● **WORK TO DO**: Output the data that follows exactly, line for line.

● **MATERIAL PROVIDED**:
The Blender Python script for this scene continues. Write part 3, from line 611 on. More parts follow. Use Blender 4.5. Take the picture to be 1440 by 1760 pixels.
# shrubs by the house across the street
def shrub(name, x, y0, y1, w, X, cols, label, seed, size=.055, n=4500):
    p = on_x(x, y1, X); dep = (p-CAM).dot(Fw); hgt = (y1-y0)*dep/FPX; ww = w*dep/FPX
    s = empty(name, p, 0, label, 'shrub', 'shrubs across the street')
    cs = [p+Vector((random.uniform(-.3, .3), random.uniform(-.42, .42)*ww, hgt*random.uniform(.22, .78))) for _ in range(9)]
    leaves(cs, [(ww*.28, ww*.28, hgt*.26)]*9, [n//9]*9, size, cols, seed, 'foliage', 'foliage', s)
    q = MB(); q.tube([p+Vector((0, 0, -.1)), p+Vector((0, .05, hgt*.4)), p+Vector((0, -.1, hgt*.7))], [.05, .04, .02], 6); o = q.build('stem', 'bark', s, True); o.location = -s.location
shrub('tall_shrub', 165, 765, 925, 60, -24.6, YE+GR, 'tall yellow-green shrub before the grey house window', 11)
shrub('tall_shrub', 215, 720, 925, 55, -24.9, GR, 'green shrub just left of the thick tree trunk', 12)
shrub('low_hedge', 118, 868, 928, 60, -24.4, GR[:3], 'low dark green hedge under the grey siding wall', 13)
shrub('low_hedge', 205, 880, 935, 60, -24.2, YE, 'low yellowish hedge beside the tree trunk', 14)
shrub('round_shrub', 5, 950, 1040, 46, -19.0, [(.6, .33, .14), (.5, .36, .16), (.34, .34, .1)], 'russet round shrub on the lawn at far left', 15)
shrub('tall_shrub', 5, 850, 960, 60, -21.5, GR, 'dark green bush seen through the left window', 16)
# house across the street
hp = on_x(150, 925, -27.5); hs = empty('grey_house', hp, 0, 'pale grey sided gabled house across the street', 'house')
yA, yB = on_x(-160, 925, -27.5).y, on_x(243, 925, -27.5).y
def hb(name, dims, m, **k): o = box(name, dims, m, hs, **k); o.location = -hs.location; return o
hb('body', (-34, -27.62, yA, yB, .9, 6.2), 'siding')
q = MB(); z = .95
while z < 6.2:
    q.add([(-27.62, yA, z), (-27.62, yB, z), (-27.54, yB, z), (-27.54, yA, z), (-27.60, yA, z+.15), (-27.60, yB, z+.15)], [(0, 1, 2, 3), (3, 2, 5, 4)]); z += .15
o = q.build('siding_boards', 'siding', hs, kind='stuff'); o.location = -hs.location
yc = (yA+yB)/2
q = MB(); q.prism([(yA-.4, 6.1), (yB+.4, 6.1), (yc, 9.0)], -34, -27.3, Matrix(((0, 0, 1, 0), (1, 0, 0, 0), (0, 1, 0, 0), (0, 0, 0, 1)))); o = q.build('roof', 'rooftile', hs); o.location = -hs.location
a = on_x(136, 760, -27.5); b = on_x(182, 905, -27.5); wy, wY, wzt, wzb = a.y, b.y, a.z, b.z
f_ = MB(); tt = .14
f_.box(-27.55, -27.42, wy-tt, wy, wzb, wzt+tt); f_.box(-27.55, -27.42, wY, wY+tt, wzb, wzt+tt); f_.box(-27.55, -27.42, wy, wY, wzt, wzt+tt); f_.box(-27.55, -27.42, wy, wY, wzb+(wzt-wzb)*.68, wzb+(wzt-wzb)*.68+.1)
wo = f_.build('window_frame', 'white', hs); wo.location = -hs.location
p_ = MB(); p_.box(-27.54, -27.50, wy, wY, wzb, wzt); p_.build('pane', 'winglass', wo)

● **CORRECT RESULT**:
The Blender Python script for this scene continues. Write part 3, from line 611 on. More parts follow. Use Blender 4.5. Take the picture to be 1440 by 1760 pixels.
# shrubs by the house across the street
def shrub(name, x, y0, y1, w, X, cols, label, seed, size=.055, n=4500):
    p = on_x(x, y1, X); dep = (p-CAM).dot(Fw); hgt = (y1-y0)*dep/FPX; ww = w*dep/FPX
    s = empty(name, p, 0, label, 'shrub', 'shrubs across the street')
    cs = [p+Vector((random.uniform(-.3, .3), random.uniform(-.42, .42)*ww, hgt*random.uniform(.22, .78))) for _ in range(9)]
    leaves(cs, [(ww*.28, ww*.28, hgt*.26)]*9, [n//9]*9, size, cols, seed, 'foliage', 'foliage', s)
    q = MB(); q.tube([p+Vector((0, 0, -.1)), p+Vector((0, .05, hgt*.4)), p+Vector((0, -.1, hgt*.7))], [.05, .04, .02], 6); o = q.build('stem', 'bark', s, True); o.location = -s.location
shrub('tall_shrub', 165, 765, 925, 60, -24.6, YE+GR, 'tall yellow-green shrub before the grey house window', 11)
shrub('tall_shrub', 215, 720, 925, 55, -24.9, GR, 'green shrub just left of the thick tree trunk', 12)
shrub('low_hedge', 118, 868, 928, 60, -24.4, GR[:3], 'low dark green hedge under the grey siding wall', 13)
shrub('low_hedge', 205, 880, 935, 60, -24.2, YE, 'low yellowish hedge beside the tree trunk', 14)
shrub('round_shrub', 5, 950, 1040, 46, -19.0, [(.6, .33, .14), (.5, .36, .16), (.34, .34, .1)], 'russet round shrub on the lawn at far left', 15)
shrub('tall_shrub', 5, 850, 960, 60, -21.5, GR, 'dark green bush seen through the left window', 16)
# house across the street
hp = on_x(150, 925, -27.5); hs = empty('grey_house', hp, 0, 'pale grey sided gabled house across the street', 'house')
yA, yB = on_x(-160, 925, -27.5).y, on_x(243, 925, -27.5).y
def hb(name, dims, m, **k): o = box(name, dims, m, hs, **k); o.location = -hs.location; return o
hb('body', (-34, -27.62, yA, yB, .9, 6.2), 'siding')
q = MB(); z = .95
while z < 6.2:
    q.add([(-27.62, yA, z), (-27.62, yB, z), (-27.54, yB, z), (-27.54, yA, z), (-27.60, yA, z+.15), (-27.60, yB, z+.15)], [(0, 1, 2, 3), (3, 2, 5, 4)]); z += .15
o = q.build('siding_boards', 'siding', hs, kind='stuff'); o.location = -hs.location
yc = (yA+yB)/2
q = MB(); q.prism([(yA-.4, 6.1), (yB+.4, 6.1), (yc, 9.0)], -34, -27.3, Matrix(((0, 0, 1, 0), (1, 0, 0, 0), (0, 1, 0, 0), (0, 0, 0, 1)))); o = q.build('roof', 'rooftile', hs); o.location = -hs.location
a = on_x(136, 760, -27.5); b = on_x(182, 905, -27.5); wy, wY, wzt, wzb = a.y, b.y, a.z, b.z
f_ = MB(); tt = .14
f_.box(-27.55, -27.42, wy-tt, wy, wzb, wzt+tt); f_.box(-27.55, -27.42, wY, wY+tt, wzb, wzt+tt); f_.box(-27.55, -27.42, wy, wY, wzt, wzt+tt); f_.box(-27.55, -27.42, wy, wY, wzb+(wzt-wzb)*.68, wzb+(wzt-wzb)*.68+.1)
wo = f_.build('window_frame', 'white', hs); wo.location = -hs.location
p_ = MB(); p_.box(-27.54, -27.50, wy, wY, wzb, wzt); p_.build('pane', 'winglass', wo)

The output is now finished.